RTS Midlands masterclass on how to break into TV

RTS Midlands masterclass on how to break into TV

Monday, 11th April 2022
Star-studded panel: Nikita Kanda, Mim Shaikh, Jasmine Takhar, and Hayley Sparkes (Credit: Lensi Photography)
Twitter icon
Facebook icon
LinkedIn icon
e-mail icon

Students learnt about how to break into TV – and the work of a Hollywood stuntman. Roz Laws reports.

Crashing trucks, being set on fire, falling downstairs and getting punched in the face by Tom Hardy – it’s all in a day’s work for Justin Pearson. It was no wonder the young audience at the RTS Midlands masterclass was rapt as the stuntman recalled his career, including that time hard man Hardy connected with his nose. It happened on the set of Legend, where Hardy played both the Kray twins and got into a fight in a pub with Pearson playing a gangster.

“Tom was supposed to throw a stunt punch but mistimed it and hit me straight in the face,” he told host Jasmine Takhar. “Fortunately, the knuckleduster he was holding was rubber and painted gold, but I had a bloody nose and tears streaming down my face. Tom was really apologetic.

“We have a great safety record for stunts in the UK but things can go wrong. I received second-degree burns while shooting the cover of my autobiography, Rolling with the Punches. The wind blew the flames round and I didn’t have enough fire retardant gel on my face.”

Pearson, from Shropshire, has appeared in everything from Skyfall and Star Wars to Wonder Woman and Harry Potter. His TV dramas include The Crown, Game of Thrones, Spooks and Peaky Blinders – and crashing 10 vehicles on Sky’s Curfew, including rolling a truck into a lake.

Pearson specialises in horse work, having worked in his family’s stables and been in a medieval jousting team as a teenager. He has fallen off horses almost 1,000 times but says his favourite stunt was riding furiously through Greenwich while shooting at Johnny Depp for Pirates of the Caribbean: On Stranger Tides.

“Falling off horses and bikes and crashing vehicles takes its toll on your body, which is why I don’t do hard-knock stunts any more. For the past five years, I’ve also worked as a stunt co-ordinator, doing risk assessments, costing and planning,” he said. “Stunt work is a great job, which has taken me around the world, although it is 5% adrenaline and 95% waiting around for something to happen.”

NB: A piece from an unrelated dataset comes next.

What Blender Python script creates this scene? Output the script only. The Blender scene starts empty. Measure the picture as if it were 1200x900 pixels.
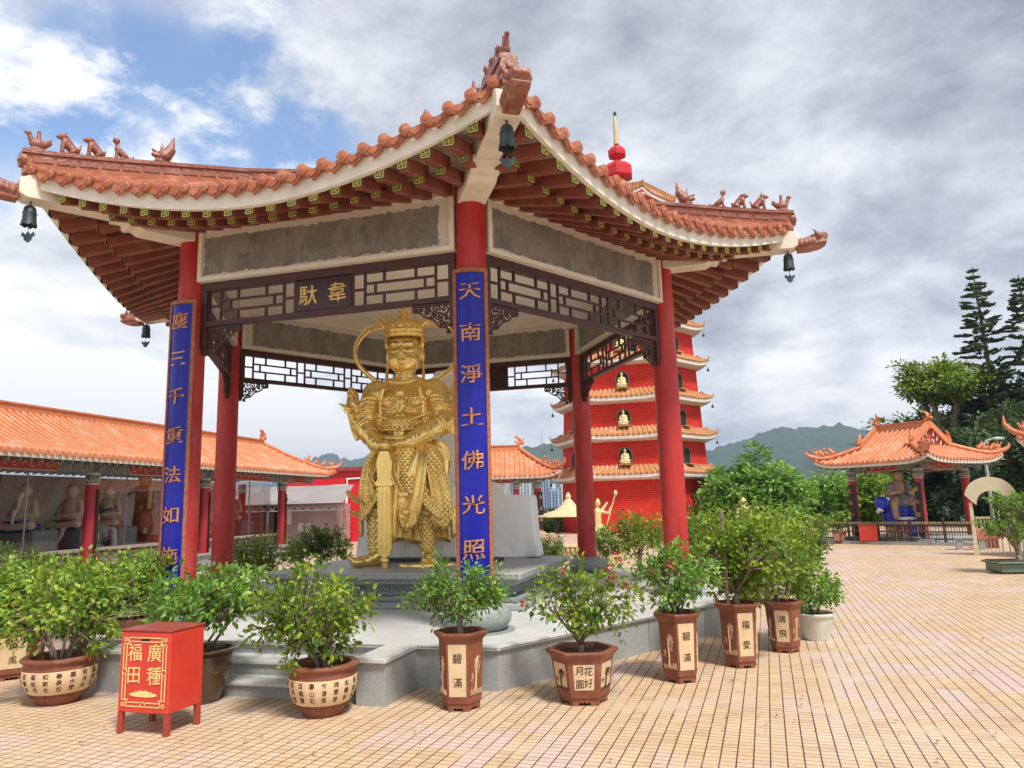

The RTS Midlands event preceded its Student Television Awards ceremony and included two expert panels with advice for graduates. “How to get your work commissioned” featured Sarah Trigg, executive producer of BBC One’s We Are England, and BBC England commissioner Aisling O’Connor, who showed a clip of new BBC Three commission Brickies, about young northern bricklayers.

O’Connor said: “It’s great when someone pitches us something really surprising, as we see the same ideas over and over again.

“When a taster tape for Brickies dropped into my inbox, it was a world I hadn’t seen before. I haven’t seen female bricklayers and I didn’t know they got paid by the brick and are so well paid.”

The “How to get on in TV” masterclass featured broadcasters Nikita Kanda, Jasmine Takhar, Mim Shaikh and Hayley Sparkes. They talked about the importance of creating your own content, networking – and not giving up and working for free.

Sparkes, who presents beauty slots on This Morning, said: “Katie Piper’s manager asked me to join her on stage at the Ideal Home Show, but there was no budget.

“I did it because it was a new skill and I wanted to meet inspirational Katie. Someone in the audience was responsible for hiring hosts for the Ideal Home Show, liked what I did and gave me years of work. So a positive mindset is everything.

“I don’t like working for free if you’re being taken advantage of, but always look at the bigger picture – you never know what it could lead to.” n

The masterclasses were held on 31 March at IET Austin Court in Birmingham and produced by Jenny Wilkes.